The original tuition tax-credit program still has not come close to meeting the demand for scholarships for existing students in private schools.  On average, private-school tuition in Arizona is $4,000, while the scholarship based on the tax credit is only $1,400.  Only when that demand is met, or when the fruits of the corporate-income-tax-credit policy are handed to those switching from public to private school, will the enrollment numbers of private schools increase.

How high will private-school tuition go, as a result of the taxpayer-funded increase in potential customers?  Government-run schools in Arizona now spend $8,500 per child on physical construction and actual operations combined; private schools spend half of that amount.  Legal mandates, unions that pay teachers the same wage regardless of performance, and bureaucratic nonparent regulators are always going to keep public-school costs above those of private schools.

Still, even if no public-school student ever switches to a private school, the scholarships based on the tuition tax credit will help dull the financial pain felt by private-school parents.  However, dulling the financial pain could also dull the motivation of parents to regulate their child’s school.  If a private education becomes nearly free, will parents who had been responsible for the success of their children in school now be afraid to look the gift horse in the mouth?
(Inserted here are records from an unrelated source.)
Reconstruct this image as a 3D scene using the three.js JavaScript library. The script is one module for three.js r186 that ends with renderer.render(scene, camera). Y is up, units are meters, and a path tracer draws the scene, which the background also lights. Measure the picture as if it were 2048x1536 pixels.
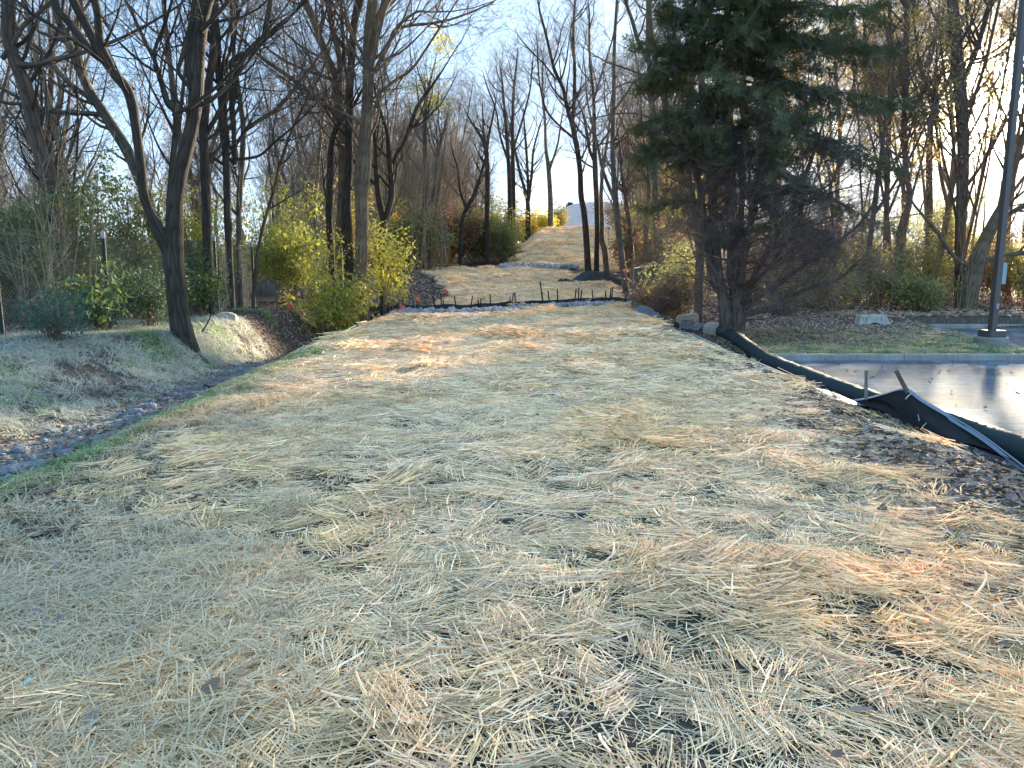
import * as THREE from 'three';
import { mergeGeometries } from 'three/addons/utils/BufferGeometryUtils.js';

// ------------------------------------------------------------------ camera, sky, sun, exposure
const H = 1.6, PITCH = THREE.MathUtils.degToRad(9), FPX = 1538;          // FPX: focal length for a frame 2048 wide
const scene = new THREE.Scene();
const camera = new THREE.PerspectiveCamera(2 * Math.atan(768 / FPX) * 180 / Math.PI, 4 / 3, 0.05, 1500);
camera.position.set(0, H, 0);
camera.rotation.set(-PITCH, 0, 0);
scene.add(camera);

function rayOf(u, v) {
  const a = (u - 1024) / FPX, b = (768 - v) / FPX;
  return new THREE.Vector3(a, b * Math.cos(PITCH) - Math.sin(PITCH), -(Math.cos(PITCH) + b * Math.sin(PITCH)));
}
const SUN = rayOf(1990, 180).normalize();

const renderer = new THREE.WebGLRenderer({ antialias: true });
renderer.setSize(1024, 768);
renderer.toneMapping = THREE.LinearToneMapping;
renderer.toneMappingExposure = 10;
renderer.shadowMap.enabled = true;

{ // clear late-autumn sky: pale at the horizon, blue overhead, bright round the low sun
  const w = 2048, h = 1024, data = new Float32Array(w * h * 4), d = new THREE.Vector3();
  for (let j = 0; j < h; j++) {
    const e = ((j + 0.5) / h - 0.5) * Math.PI;
    for (let i = 0; i < w; i++) {
      const a = ((i + 0.5) / w - 0.5) * 2 * Math.PI;
      d.set(Math.cos(a) * Math.cos(e), Math.sin(e), Math.sin(a) * Math.cos(e));
      const g = Math.acos(THREE.MathUtils.clamp(d.dot(SUN), -1, 1)) * 180 / Math.PI;
      const t = Math.exp(-Math.max(0, e * 180 / Math.PI) / 9);
      const near = Math.exp(-g / 19), glow = Math.exp(-g / 5), core = Math.exp(-((g / 1.9) ** 2));
      const k = 0.2 * (e < 0 ? Math.max(0.25, 1 + e * 4) : 1);
      const o = (j * w + i) * 4;
      data[o] = (0.24 + 0.38 * t + 0.80 * near + 2.2 * glow + 220 * core) * k;
      data[o + 1] = (0.475 + 0.30 * t + 0.66 * near + 1.7 * glow + 190 * core) * k;
      data[o + 2] = (0.80 + 0.12 * t + 0.44 * near + 0.9 * glow + 140 * core) * k;
      data[o + 3] = 1;
    }
  }
  const sky = new THREE.DataTexture(data, w, h, THREE.RGBAFormat, THREE.FloatType);
  sky.mapping = THREE.EquirectangularReflectionMapping;
  sky.magFilter = THREE.LinearFilter;
  sky.needsUpdate = true;
  scene.background = sky;
  scene.environment = sky;
}
const sun = new THREE.DirectionalLight(new THREE.Color(1, 0.86, 0.62), 4.8);
sun.position.copy(SUN).multiplyScalar(120);
sun.castShadow = true;
sun.shadow.radius = 5;
sun.shadow.mapSize.set(4096, 4096);
Object.assign(sun.shadow.camera, { left: -60, right: 60, top: 40, bottom: -40, near: 1, far: 300 });
scene.add(sun, sun.target);

// ------------------------------------------------------------------ small helpers
const V = (x, y, z) => new THREE.Vector3(x, y, z);
const R3 = (s) => { let a = (s * 2654435761) >>> 0; return () => { a = (a + 0x6d2b79f5) | 0; let t = Math.imul(a ^ (a >>> 15), 1 | a); t = (t + Math.imul(t ^ (t >>> 7), 61 | t)) ^ t; return ((t ^ (t >>> 14)) >>> 0) / 4294967296; }; };
const ss = (a, b, x) => { const t = Math.min(1, Math.max(0, (x - a) / (b - a))); return t * t * (3 - 2 * t); };
const mix = (a, b, t) => a + (b - a) * t;
function table(tb, x) {
  if (x <= tb[0][0]) return tb[0][1];
  for (let i = 1; i < tb.length; i++) if (x <= tb[i][0]) return mix(tb[i - 1][1], tb[i][1], (x - tb[i - 1][0]) / (tb[i][0] - tb[i - 1][0]));
  return tb[tb.length - 1][1];
}
const hash2 = (x, y, s = 0) => { let n = Math.imul(x | 0, 374761393) ^ Math.imul(y | 0, 668265263) ^ Math.imul(s | 0, 974634777); n = Math.imul(n ^ (n >>> 13), 1274126177); n = Math.imul(n ^ (n >>> 16), 2246822519); return ((n ^ (n >>> 15)) >>> 0) / 4294967296; };
function noise(x, y, s = 0) {
  const i = Math.floor(x), j = Math.floor(y), f = x - i, g = y - j, u = f * f * (3 - 2 * f), v = g * g * (3 - 2 * g);
  return mix(mix(hash2(i, j, s), hash2(i + 1, j, s), u), mix(hash2(i, j + 1, s), hash2(i + 1, j + 1, s), u), v);
}
const fbm = (x, y, s = 0, n = 4) => { let a = 0, w = 0.5, t = 0; for (let k = 0; k < n; k++) { a += w * noise(x, y, s + k); t += w; x *= 2.03; y *= 2.03; w *= 0.5; } return a / t; };
// a point of the place: on the plane D metres ahead, or on the level y
function atD(u, v, D) { const r = rayOf(u, v), t = D / -r.z; return V(r.x * t, H + r.y * t, -D); }
function onY(u, v, y) { const r = rayOf(u, v), t = (y - H) / r.y; return V(r.x * t, y, r.z * t); }

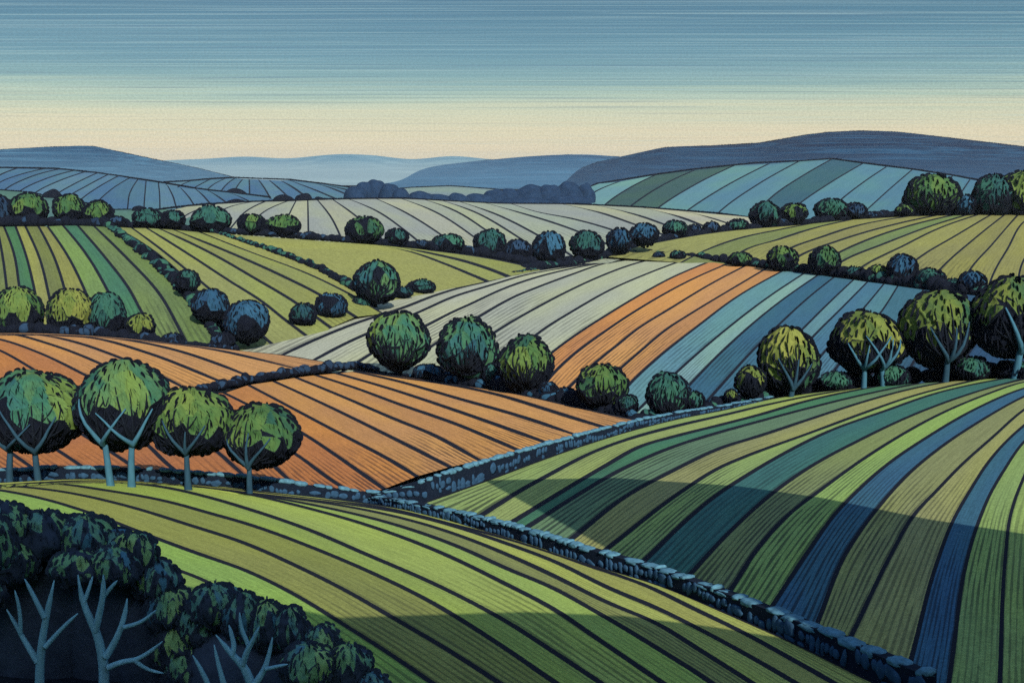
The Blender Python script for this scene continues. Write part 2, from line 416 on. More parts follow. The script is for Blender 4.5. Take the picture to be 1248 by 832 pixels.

In 2005, the total amount of scholarships paid by 54 STOs was $31 million.  That is but a grain of sand on the beach when half of the ten-billion-dollar state budget is spent on K-12 public education.  But that grain of sand is a foreign object in the eye of a typical advocate for public-school spending in Arizona, who is irritated by the fact that private-school success is diminishing the effectiveness of their demands for more public-school funding, less accountability to parents and taxpayers, and greater authority over the education of children in the state of Arizona.  For that alone, it may be worth the hassle.